The Ping command does three things. First, it gets the current
value of the entry widget with the .f.host get command.
The name of the widget is a Tcl command that operates on the widget.
The .log command is used to insert the results of Ping
into the text widget. The Unix ping command is run
under the protection of the Tcl catch command in case
it raises an error. Tcl exec will raise an error if the
command is not found or if the command writes to standard error.
The first argument to catch is a Tcl command, and
the second is the name of a variable in which to place the result
(or error message). The catch command returns 1 if an
error was raised, or 0, but we are ignoring the return value in this
case. I recommend using braces to group the Tcl command argument to
catch because it will call the full Tcl evaluator on
that argument, at which time any substitutions will occur. If you
use double quotes, you will get two rounds of substitutions, which
can cause unexpected results.
There are some details not covered here, like the exact meanings
of all the attributes for the widgets and the details of using text
and entry widgets. There are Unix manual pages for each of the Tcl
and Tk commands that describe all the details.
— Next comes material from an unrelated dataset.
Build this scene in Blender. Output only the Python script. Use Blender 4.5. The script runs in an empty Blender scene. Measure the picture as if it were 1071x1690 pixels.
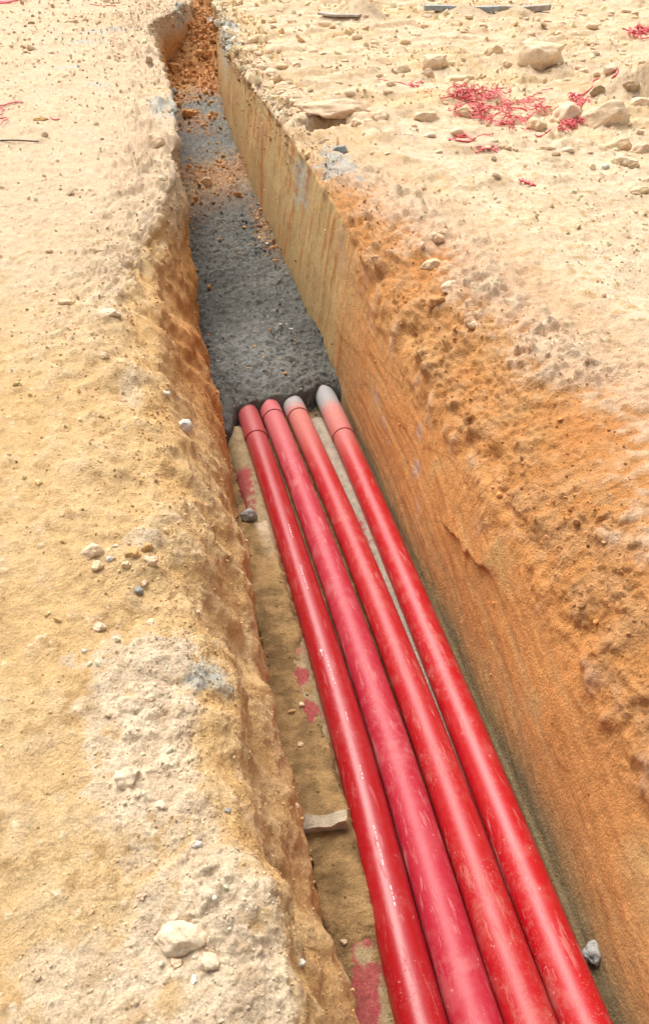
import bpy, math, random
import numpy as np
from mathutils import Vector, Matrix, noise as mnoise

sc = bpy.context.scene
COL = sc.collection
R = math.radians

# ---------------------------------------------------------------- camera
CZ = 1.55
FPX, IW, IH = 1250.0, 1071.0, 1690.0
PITCH, YAW = R(39.077), R(12.280)
fw = np.array([math.sin(YAW)*math.cos(PITCH), math.cos(YAW)*math.cos(PITCH), -math.sin(PITCH)])
rt = np.array([math.cos(YAW), -math.sin(YAW), 0.0])
up = np.cross(rt, fw)
cam_d = bpy.data.cameras.new('camera')
cam = bpy.data.objects.new('camera', cam_d)
COL.objects.link(cam)
cam.location = (0, 0, CZ)
cam.rotation_euler = Matrix((rt, up, -fw)).transposed().to_euler()
cam_d.sensor_fit = 'VERTICAL'
cam_d.sensor_height = 36.0
cam_d.lens = 36.0*FPX/IH
cam_d.clip_start = 0.05
cam_d.clip_end = 900
sc.camera = cam

# ---------------------------------------------------------------- light
SUN_EL, SUN_AZ = R(54), R(-14)       # azimuth measured clockwise from +Y
wd = bpy.data.worlds.new('World')
sc.world = wd
wd.use_nodes = True
nt = wd.node_tree
nt.nodes.clear()
sky = nt.nodes.new('ShaderNodeTexSky')
sky.sky_type = 'NISHITA'
sky.sun_disc = False
sky.sun_elevation = SUN_EL
sky.sun_rotation = SUN_AZ
sky.air_density = 0.7
sky.dust_density = 6.0
sky.ozone_density = 0.6
bg = nt.nodes.new('ShaderNodeBackground')
bg.inputs['Strength'].default_value = 0.15
wo = nt.nodes.new('ShaderNodeOutputWorld')
hs = nt.nodes.new('ShaderNodeHueSaturation')      # thin overcast: the same sky, paler
hs.inputs['Saturation'].default_value = 0.18
nt.links.new(sky.outputs[0], hs.inputs['Color'])
nt.links.new(hs.outputs[0], bg.inputs[0])
nt.links.new(bg.outputs[0], wo.inputs[0])
sd = bpy.data.lights.new('sun', 'SUN')
sd.energy = 1.5
sd.angle = R(38)
sd.color = (1.0, 0.95, 0.88)
so = bpy.data.objects.new('sun', sd)
COL.objects.link(so)
sdir = Vector((math.sin(SUN_AZ)*math.cos(SUN_EL), math.cos(SUN_AZ)*math.cos(SUN_EL), math.sin(SUN_EL)))
so.rotation_euler = sdir.to_track_quat('Z', 'Y').to_euler()
so.location = (-3, 3, 6)
sc.view_settings.view_transform = 'Standard'
sc.view_settings.look = 'None'
sc.view_settings.exposure = 0.70
sc.view_settings.gamma = 1.0

# ---------------------------------------------------------------- numpy noise
_rs = np.random.RandomState(7)
PERM = _rs.permutation(4096).astype(np.int64)
GR = _rs.normal(size=(4096, 3)).astype(np.float32)
GR /= np.linalg.norm(GR, axis=1)[:, None]
RND = _rs.rand(4096, 3).astype(np.float32)

def hsh(ix, iy, iz):
    return PERM[(ix + PERM[(iy + PERM[iz & 4095]) & 4095]) & 4095]

def perlin(p):
    p = np.asarray(p, dtype=np.float64)
    i = np.floor(p).astype(np.int64)
    f = (p - i).astype(np.float32)
    w = f*f*f*(f*(f*6-15)+10)
    out = 0
    for dx in (0, 1):
        wx = w[:, 0] if dx else 1-w[:, 0]
        for dy in (0, 1):
            wy = w[:, 1] if dy else 1-w[:, 1]
            for dz in (0, 1):
                wz = w[:, 2] if dz else 1-w[:, 2]
                g = GR[hsh(i[:, 0]+dx, i[:, 1]+dy, i[:, 2]+dz)]
                out = out + wx*wy*wz*(g[:, 0]*(f[:, 0]-dx)+g[:, 1]*(f[:, 1]-dy)+g[:, 2]*(f[:, 2]-dz))
    return out*1.5

def fbm(p, scale, octv=4, gain=0.5, seed=0.0):
    q = np.asarray(p)/scale + seed*17.31
    a, s, t = 1.0, 0, 0
    for _ in range(octv):
        s = s + a*perlin(q)
        t += a
        a *= gain
        q = q*2.03 + 5.7
    return s/t

def worley(p, scale, seed=0.0):
    """F1, F2 and a random id per cell."""
    q = np.asarray(p)/scale + seed*9.7
    i = np.floor(q).astype(np.int64)
    f = (q - i).astype(np.float32)
    f1 = np.full(len(q), 9.0, np.float32); f2 = f1.copy(); cid = np.zeros(len(q), np.float32)
    for dx in (-1, 0, 1):
        for dy in (-1, 0, 1):
            for dz in (-1, 0, 1):
                h = hsh(i[:, 0]+dx, i[:, 1]+dy, i[:, 2]+dz)
                r = RND[h]
                d = (r[:, 0]+dx-f[:, 0])**2 + (r[:, 1]+dy-f[:, 1])**2 + (r[:, 2]+dz-f[:, 2])**2
                closer = d < f1
                f2 = np.where(closer, f1, np.minimum(f2, d))
                cid = np.where(closer, r[:, 1], cid)
                f1 = np.where(closer, d, f1)
    return np.sqrt(f1), np.sqrt(f2), cid

def sstep(a, b, x):
    t = np.clip((x-a)/(b-a), 0, 1)
    return t*t*(3-2*t)

def itp(y, ys, vs):
    return np.interp(y, ys, vs)

# ---------------------------------------------------------------- mesh helpers
def new_mesh(name, V, Fq, tri=False):
    me = bpy.data.meshes.new(name)
    V = np.asarray(V, np.float32); Fq = np.asarray(Fq, np.int32)
    k = Fq.shape[1]
    me.vertices.add(len(V)); me.vertices.foreach_set('co', V.ravel())
    me.loops.add(Fq.size); me.loops.foreach_set('vertex_index', Fq.ravel())
    me.polygons.add(len(Fq))
    me.polygons.foreach_set('loop_start', np.arange(0, Fq.size, k, dtype=np.int32))
    me.update(calc_edges=True)
    return me

def set_smooth(me, v=True):
    me.polygons.foreach_set('use_smooth', np.full(len(me.polygons), v))

def set_col(me, C, name='tint'):
    a = me.color_attributes.new(name, 'FLOAT_COLOR', 'POINT')
    c = np.ones((len(me.vertices), 4), np.float32)
    c[:, :3] = C
    a.data.foreach_set('color', c.ravel())

def put(name, me, mat, parent=None, label=None, cat=None, group=None, kind=None, loc=None):
    o = bpy.data.objects.new(name, me)
    COL.objects.link(o)
    if mat is not None and me is not None and len(me.materials) == 0:
        me.materials.append(mat)
    if parent: o.parent = parent
    if loc is not None: o.location = loc
    if label: o['label'] = label
    if cat: o['category'] = cat
    if group: o['group'] = group
    if kind: o['kind'] = kind
    return o

def grid_faces(nr, nc):
    a = np.arange(nr*nc, dtype=np.int32).reshape(nr, nc)
    return np.stack([a[:-1, :-1], a[:-1, 1:], a[1:, 1:], a[1:, :-1]], -1).reshape(-1, 4)

def grid_normals(P):
    du = np.gradient(P, axis=1); dv = np.gradient(P, axis=0)
    n = np.cross(du, dv)
    n /= (np.linalg.norm(n, axis=2, keepdims=True)+1e-12)
    return n

# ---------------------------------------------------------------- materials
def soil_mat(name, rough=0.93, bump=0.5, fine=260, coarse=55, var=0.22, spec=0.15, dist=0.004):
    m = bpy.data.materials.new(name); m.use_nodes = True
    t = m.node_tree; N = t.nodes; L = t.links
    b = N['Principled BSDF']
    b.inputs['Roughness'].default_value = rough
    b.inputs['Specular IOR Level'].default_value = spec
    at = N.new('ShaderNodeAttribute'); at.attribute_name = 'tint'
    tc = N.new('ShaderNodeTexCoord')
    n1 = N.new('ShaderNodeTexNoise'); n1.inputs['Scale'].default_value = coarse
    n1.inputs['Detail'].default_value = 12; n1.inputs['Roughness'].default_value = 0.78; n1.inputs['Lacunarity'].default_value = 2.1
    n2 = N.new('ShaderNodeTexNoise'); n2.inputs['Scale'].default_value = fine
    n2.inputs['Detail'].default_value = 6; n2.inputs['Roughness'].default_value = 0.75
    v = N.new('ShaderNodeTexVoronoi'); v.inputs['Scale'].default_value = fine*0.45
    for q in (n1, n2, v): L.new(tc.outputs['Object'], q.inputs['Vector'])
    r1 = N.new('ShaderNodeMapRange'); r1.inputs[1].default_value = 0.3; r1.inputs[2].default_value = 0.7
    r1.inputs[3].default_value = 1-var; r1.inputs[4].default_value = 1+var
    L.new(n1.outputs['Fac'], r1.inputs[0])
    r2 = N.new('ShaderNodeMapRange'); r2.inputs[1].default_value = 0.3; r2.inputs[2].default_value = 0.7
    r2.inputs[3].default_value = 1-var*1.3; r2.inputs[4].default_value = 1+var*1.3
    L.new(n2.outputs['Fac'], r2.inputs[0])
    mu = N.new('ShaderNodeMath'); mu.operation = 'MULTIPLY'
    L.new(r1.outputs[0], mu.inputs[0]); L.new(r2.outputs[0], mu.inputs[1])
    sc_ = N.new('ShaderNodeVectorMath'); sc_.operation = 'SCALE'
    L.new(at.outputs['Color'], sc_.inputs[0]); L.new(mu.outputs[0], sc_.inputs['Scale'])
    L.new(sc_.outputs[0], b.inputs['Base Color'])
    ad = N.new('ShaderNodeMath'); ad.operation = 'ADD'
    L.new(n1.outputs['Fac'], ad.inputs[0]); L.new(n2.outputs['Fac'], ad.inputs[1])
    a2 = N.new('ShaderNodeMath'); a2.operation = 'MULTIPLY_ADD'; a2.inputs[1].default_value = -0.5
    L.new(v.outputs['Distance'], a2.inputs[0]); L.new(ad.outputs[0], a2.inputs[2])
    bp = N.new('ShaderNodeBump'); bp.inputs['Strength'].default_value = bump; bp.inputs['Distance'].default_value = dist
    L.new(a2.outputs[0], bp.inputs['Height']); L.new(bp.outputs[0], b.inputs['Normal'])
    return m

def plain_mat(name, c, rough=0.6, var=0.25, scale=40, spec=0.4, bump=0.2):
    m = bpy.data.materials.new(name); m.use_nodes = True
    t = m.node_tree; N = t.nodes; L = t.links
    b = N['Principled BSDF']
    b.inputs['Roughness'].default_value = rough
    b.inputs['Specular IOR Level'].default_value = spec
    n1 = N.new('ShaderNodeTexNoise'); n1.inputs['Scale'].default_value = scale; n1.inputs['Detail'].default_value = 8
    tc = N.new('ShaderNodeTexCoord'); L.new(tc.outputs['Object'], n1.inputs['Vector'])
    r = N.new('ShaderNodeValToRGB')
    r.color_ramp.elements[0].position = 0.3; r.color_ramp.elements[1].position = 0.7
    r.color_ramp.elements[0].color = tuple(x*(1-var) for x in c)+(1,)
    r.color_ramp.elements[1].color = tuple(min(1, x*(1+var)) for x in c)+(1,)
    L.new(n1.outputs['Fac'], r.inputs[0]); L.new(r.outputs[0], b.inputs['Base Color'])
    bp = N.new('ShaderNodeBump'); bp.inputs['Strength'].default_value = bump; bp.inputs['Distance'].default_value = 0.003
    L.new(n1.outputs['Fac'], bp.inputs['Height']); L.new(bp.outputs[0], b.inputs['Normal'])
    return m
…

The main problem with this example is that we'd like to run
ping in its mode that continuously queries the host,
and add a Stop button. To do so, we will need to split the example
into two scripts that communicate using the Tk send
command. One script will be the control panel, the other will be a
helper script that runs ping and sends the output to
the control panel for logging. Listing
2B shows the helper script.
Line 3 tells the window manager to unmap the window. The main
window isn't needed by the helper, but we need to use
wish to use the send command.
Lines 4 and 5 access the command-line arguments. The
lindex command is used to index into a list. The
argv variable is the list of command-line arguments for
the script. The first argument is the name of the host to
ping, and the second argument is the name of the Tcl
interpreter with which to communicate.
Line 6 opens a pipeline for reading. That is, the Unix command
ping -s $hostname is forked (with
$hostname suitably replaced), and the output of that
program is available to the script by reading from an I/O stream.
Line 7 uses the gets command to do the reading. The
gets command puts the next line of input into a
variable, line, and returns the number of characters
read, not counting the newline that is discarded.
Line 8 uses the send command to invoke a Tcl
command, namely Insert $line, in another interpreter.
In this case we use the list command to properly
construct the command for us, taking into account any special
characters that might be in the line. The $line is
substituted before list is invoked and well before the
command gets sent. The list command formats its
arguments in such a way that they will survive reparsing by the
remote interpreter. Thus the send command gets two
arguments, the name of the other interpreter, and a safely packaged
Tcl command.
We can leave the control panel script alone, except for changing
the Ping procedure and adding two more procedures. The
Insert procedure inserts into the log, and the
Stop procedure stops the helper script. The changes to
Ping and the two new procedures are shown in Listing
2C.
On line 21 the helper script is run. It is passed two arguments:
the host name and the result of a command that returns the name of
the Tcl interpreter. This name identifies the interpreter to others
so that they can send it Tcl commands. The helper script is run in
the background, and exec returns its process ID.
You can dynamically change any Tk widget attribute that you could
specify when you created the widget. On lines 22 and 33 the behavior
and appearance of .button.ping is changed. The button
is alternately a Ping button and a Stop button.
The Ping and Stop procedures need to communicate the process ID
of the helper script, done with the global variable
pid. By default, variables inside procedures are local.
The global command makes them visible in the global
scope.
The Insert procedure is there for convenience. We
could have arranged for pinghelper to send all the
commands inside Insert, but that would be awkward. As
the script evolves, the Insert procedure will probably
prove useful in other situations, too.
Tcl and Tk, and a host of extensions, are available freely over
the Internet. The current archive site for Tcl is ftp://www.sunlabs.com/pub/tcl.
Tcl and Tk are distributed under a University of California at
Berkeley copyright that allows for use in commercial products with
no license fee. There is a newsgroup, comp.lang.tcl,
for discussion of Tcl and its applications. Tcl and the Tk toolkit
were created by Professor John Ousterhout while he was at U.C.
Berkeley. I recommend his book, Tcl and the Tk Toolkit,
published by Addison-Wesley. |